School Shooting Epidemic or Reporting Epidemic?
Prof. Volokh, in his always-fascinating blog, muses on the epidemic of school shooting thusly:
“What are the possible causes for the advent of the mass school shootings that we've had over roughly the past 5 years in the U.S. -- and now outside the U.S. as well?…
I know of only one conjecture that is even slightly plausibly, and I stress that it is only a conjecture: What changed since the time of the first school shooting is that there's been a lot of media coverage of school shootings. Teenagers keenly resent their own insignificance; when they see someone being in the news -- even for committing an atrocity -- some of them begin to envy this person's fame. And some tiny fraction of those may even decide, against all reason, self-preservation, and decency to take the same path. The first mass school shooting was an essentially random event, but the media coverage that it triggered dramatically increased the probability of subsequent events of the same variety.”
But is it really an epidemic? Sometimes, we see a pattern because we are looking for a pattern; sometimes the media reports a story because it fits a topical story line.
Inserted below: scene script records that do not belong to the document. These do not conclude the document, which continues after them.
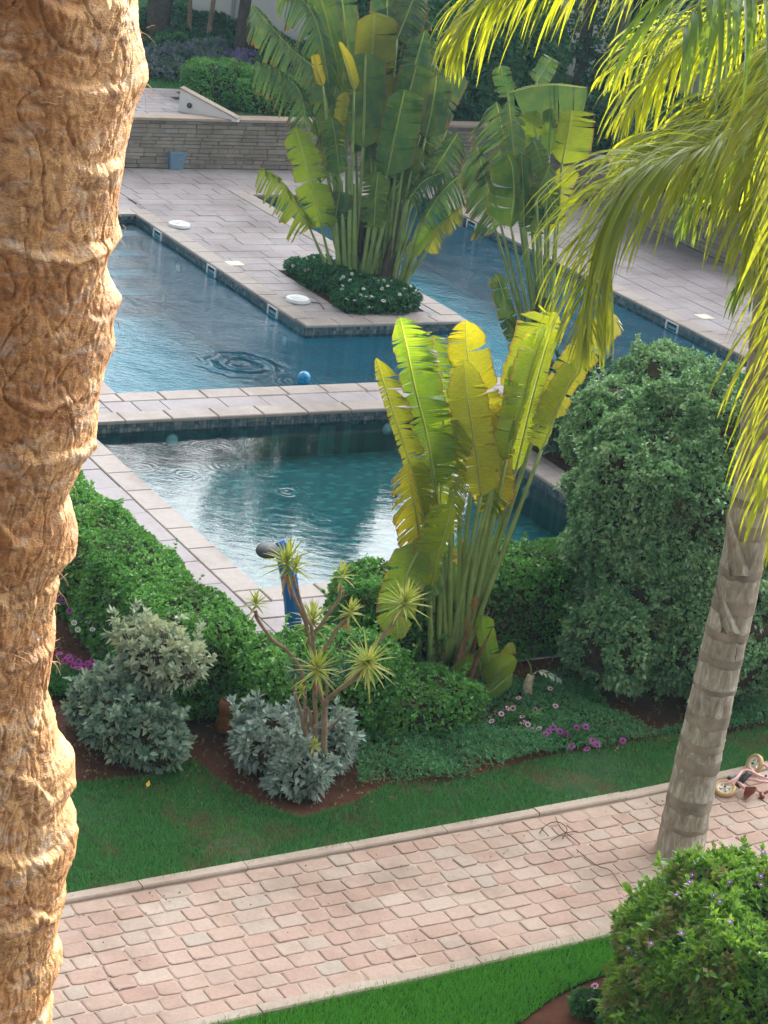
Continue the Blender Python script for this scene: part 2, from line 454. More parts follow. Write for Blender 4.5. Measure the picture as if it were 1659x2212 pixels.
M_soil.set(.95, .1); M_soil.normal(M_soil.bump(M_soil.noise(_p, 30, 6, .7), .8, .02)); M_soil = M_soil.m
def lawn_base(name, a, b, dry):
    t = NT(name); p = t.pos()
    c = t.ramp(t.noise(p, 9, 5), [(.3, a), (.7, b)])
    m = t.ramp(t.noise(p, 1.15, 6, .7), [(.50, (0, 0, 0)), (.64, (1, 1, 1))])
    c = t.mix(t.math('MULTIPLY', m, .55), c, dry); t.base(c); t.set(.9, .1)
    t.normal(t.bump(t.noise(p, 45, 4), .8, .02)); return t.m
M_lawnfar = lawn_base('lawn_thatch', (.022, .060, .020), (.035, .085, .028), (.13, .085, .045))
M_lawnnear = lawn_base('lawn_fresh', (.02, .06, .012), (.03, .09, .016), (.03, .08, .015))
M_blade_far = leafmat('grass_far', [(.025, .13, .035), (.10, .30, .07), (.05, .20, .05)], None, .3, .6, .3, 3.0, dead=(.20, .15, .08), deadamt=.24)
M_blade_near = leafmat('grass_near', [(.03, .17, .02), (.12, .42, .05), (.06, .27, .03)], (.12, .35, .03), .35, .5, .35, 2.2)
M_plaster = simple('white_plaster', (.70, .69, .67), .85, .2, .06, 1.2, .15, 25, .01)
M_plaster2 = simple('cream_plaster', (.66, .60, .54), .85, .2, .08, 1.2, .15, 25, .01)
M_dark = simple('dark_recess', (.03, .035, .04), .6, .3, .1)
M_whitepl = simple('white_plastic', (.74, .76, .76), .35, .5, .04, 6, .0)
M_cream = simple('cream_plastic', (.60, .56, .40), .5, .4, .08, 9, .05)
M_blue = simple('blue_enamel', (.012, .13, .42), .35, .5, .15, 3, .1)
M_bluebin = simple('blue_grey_plastic', (.15, .26, .36), .45, .5, .08, 6, .05)
M_steel = simple('brushed_metal', (.35, .36, .38), .3, .8, .05)
M_black = simple('black_rubber', (.02, .022, .025), .5, .4, .2)
M_rust = simple('dark_drain', (.05, .055, .06), .6, .4, .3)
exec_t('materials')

# ================================================================== SETTING
# --- ground: soil sheet in pieces round the pools (levels are world heights)
def quad_uv(u0, u1, v0, v1, z): return [UV(u0, v0, z), UV(u1, v0, z), UV(u1, v1, z), UV(u0, v1, z)]
gV, gF = [], []
for r_ in ((-300, 8.6, -300, 300), (8.6, 300, -300, 16.8), (15.75, 26.2, 16.8, 24.42), (26.2, 300, 16.8, 38.75), (8.6, 300, 38.75, 300), (25.5, 26.2, 24.42, 38.75), (22.2, 25.5, 24.42, 25.44), (8.6, 25.5, 38.40, 38.75), (16.2, 17.6, 28.75, 31.2)):
    gV += quad_uv(*r_, -.02); k = len(gV); gF.append((k - 4, k - 3, k - 2, k - 1))
g_ = part('ground', gV, gF, M_soil, None, kind='structure')

# --- pool deck: mortar bed, perimeter walls, floors
deck = MB()
def slab(mb, u0, u1, v0, v1, z0, z1):
    c = UV((u0 + u1) / 2, (v0 + v1) / 2, (z0 + z1) / 2); mb.box(c, ((u1 - u0) / 2, (v1 - v0) / 2, (z1 - z0) / 2), [[*EU, 0], [*EV, 0], [0, 0, 1]])
RECTS = [  # u0,u1,v0,v1 of every paved strip
    (8.6, 10.07, 16.8, 36.0), (10.07, 15.75, 16.8, 19.03), (10.07, 22.2, 24.42, 25.44), (15.31, 15.75, 19.03, 24.42),
    (10.07, 11.0, 25.44, 34.87), (15.2, 16.2, 28.2, 36.32), (16.2, 17.6, 28.2, 28.75), (16.2, 17.6, 31.2, 36.32), (17.6, 18.09, 28.2, 36.32),
    (10.07, 15.2, 34.87, 38.40), (15.2, 21.9, 36.32, 38.40), (8.6, 10.07, 36.0, 38.40), (21.9, 25.5, 25.44, 38.40)]
TT = .035     # tile thickness
for r_ in RECTS: slab(deck, *r_, -1.7, -TT)
deck.build('pool_deck', M_grout, None, kind='structure')
def floor_piece(name, u0, u1, v0, v1, z, mat):
    part(name, quad_uv(u0, u1, v0, v1, z), [(0, 1, 2, 3)], mat, None, kind='structure')
floor_piece('pool_floor', 10.9, 22.3, 25.3, 36.5, -1.35, M_floor2)
floor_piece('pool_floor', 10.0, 15.5, 18.9, 24.6, -.62, M_floor1)
for i in range(4): slabm = MB(); slab(slabm, 11.0, 15.2, 34.87 - .38 * (i + 1), 34.87 - .38 * i - .002, -1.36, -.30 - .24 * i); slabm.build('pool_step', M_floor2, None, kind='structure')
# underwater wall linings (thin mosaic skins on the pool walls)
lin = MB()
def skin(mb, a, b, z0, z1, th=.012):
    a = np.array(a, float); b = np.array(b, float); d = nrm(np.r_[b - a, 0])
    m = (a + b) / 2; p = UV(m[0], m[1], (z0 + z1) / 2); L = np.linalg.norm(b - a)
    dw = d[0] * np.r_[EU, 0] + d[1] * np.r_[EV, 0]; nw = np.cross(dw, UPW)
    mb.box(p, (L / 2, th, (z1 - z0) / 2), [dw, nw, UPW])
EDGES_MAIN = [((11.0, 25.44), (21.9, 25.44)), ((11.0, 25.44), (11.0, 34.87)), ((11.0, 34.87), (15.2, 34.87)), ((15.2, 28.2), (15.2, 34.87)),
              ((15.2, 28.2), (18.09, 28.2)), ((18.09, 28.2), (18.09, 36.32)), ((18.09, 36.32), (21.9, 36.32)), ((21.9, 25.44), (21.9, 36.32))]
EDGES_FRONT = [((10.07, 19.03), (15.31, 19.03)), ((10.07, 19.03), (10.07, 24.42)), ((10.07, 24.42), (15.31, 24.42)), ((15.31, 19.03), (15.31, 24.42))]
for a, b in EDGES_MAIN: skin(lin, a, b, -1.6, -.19)
lin.build('pool_lining', M_floor2, None, kind='structure')
lin = MB()
for a, b in EDGES_FRONT: skin(lin, a, b, -1.0, -.19)
lin.build('pool_lining', M_floor1, None, kind='structure')
# mosaic band at the waterline: little tiles proud of a dark backing
band = MB(); TS = .052
for a, b in EDGES_MAIN + EDGES_FRONT:
    a = np.array(a); b = np.array(b); L = np.linalg.norm(b - a); d = (b - a) / L; nn = np.array([-d[1], d[0]]); n = int(L / (TS + .006))
    cen = (np.array([16.5, 31]) if (a[1] >= 25 or b[1] > 25) else np.array([12.7, 21.7]))
    dw = d[0] * np.r_[EU, 0] + d[1] * np.r_[EV, 0]; nw = np.cross(dw, UPW)
    for i in range(n):
        for r_ in range(3):
            q = a + d * (i + .5) * L / n; z = -.068 - r_ * (TS + .006)
            band.box(UV(q[0], q[1], z), (TS / 2, .016 + .002 * ((i * 7 + r_ * 3) % 3), TS / 2), [dw, nw, UPW])
band.build('waterline_tiles', None, None, kind='stuff', label='small blue and grey mosaic tiles along the waterline of the pools', cat='mosaic tiles')
bo = bpy.data.objects['waterline_tiles']; bo.data.materials.append(None); 
t = NT('band_tiles'); gi = t.new('ShaderNodeNewGeometry')
t.base(t.ramp(gi.outputs['Random Per Island'], [(0, (.03, .06, .09)), (.3, (.07, .11, .13)), (.55, (.14, .15, .14)), (.8, (.05, .09, .12)), (1, (.22, .22, .19))])); t.set(.3, .5)
bo.data.materials.clear(); bo.data.materials.append(t.m)
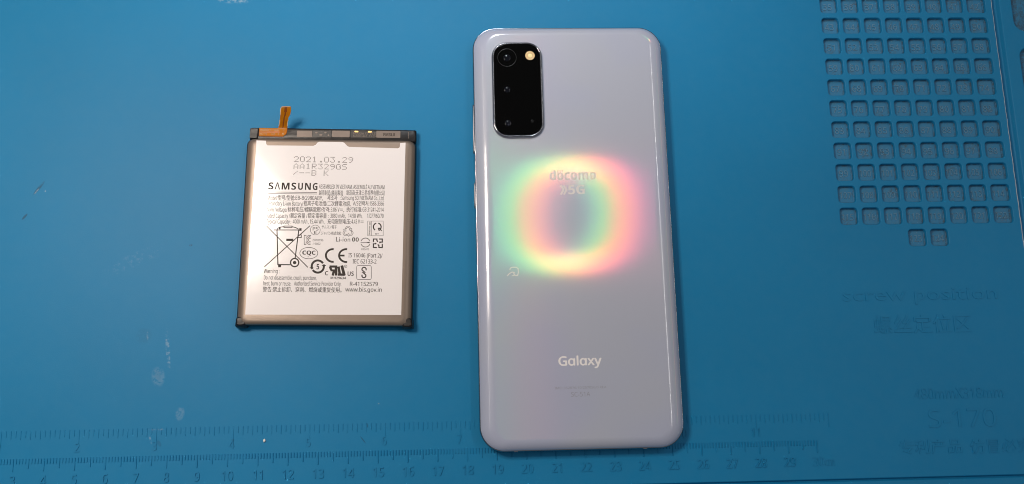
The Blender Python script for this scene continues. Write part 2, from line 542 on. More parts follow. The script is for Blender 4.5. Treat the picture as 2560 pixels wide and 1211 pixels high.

From The Daily Camera, Littleton, CO, we get this timeline of school shootings: one in the 70’s, one in the 80’s, and nine between 1996 and 1999. A statistically significant cluster? Well, from the Justice Policy Institute, we get this 1998 report, revealingly titled "School House Hype:
School shootings and the real risks kids face in America." It should be noted that this report came out before the Columbine shootings. I cannot substantiate rumors that the authors went on to become equity analysts promoting Enron stock.
Interesting factoid:
“Between 1990 and 1995, for example, homicides in America dropped by 13 percent according to the FBI, but coverage of homicides on the ABC, CBS and NBC evening news programs increased by 240 percent. If evening news stories were used as a means of counting homicides in America during that time, a miscount of colossal proportions would have occurred…”
The authors go on to conclude that the number of school related violent deaths fell during the 90’s – sort of like the national trend. But other stories I pick up refer to school shootings starting in 1996, so what was the manner of violent death prior to 1996, or where was the news coverage?
If this group, or this study, has been de-bunked I would love to know. Meanwhile, epidemic of shooting, or epidemic of reporting?
I report, you deride.
UPDATE
This just in - the 90's are over. In fact, the year is 2002, so an updated timeline might be appropriate, although we lose comparability with our study through 1998.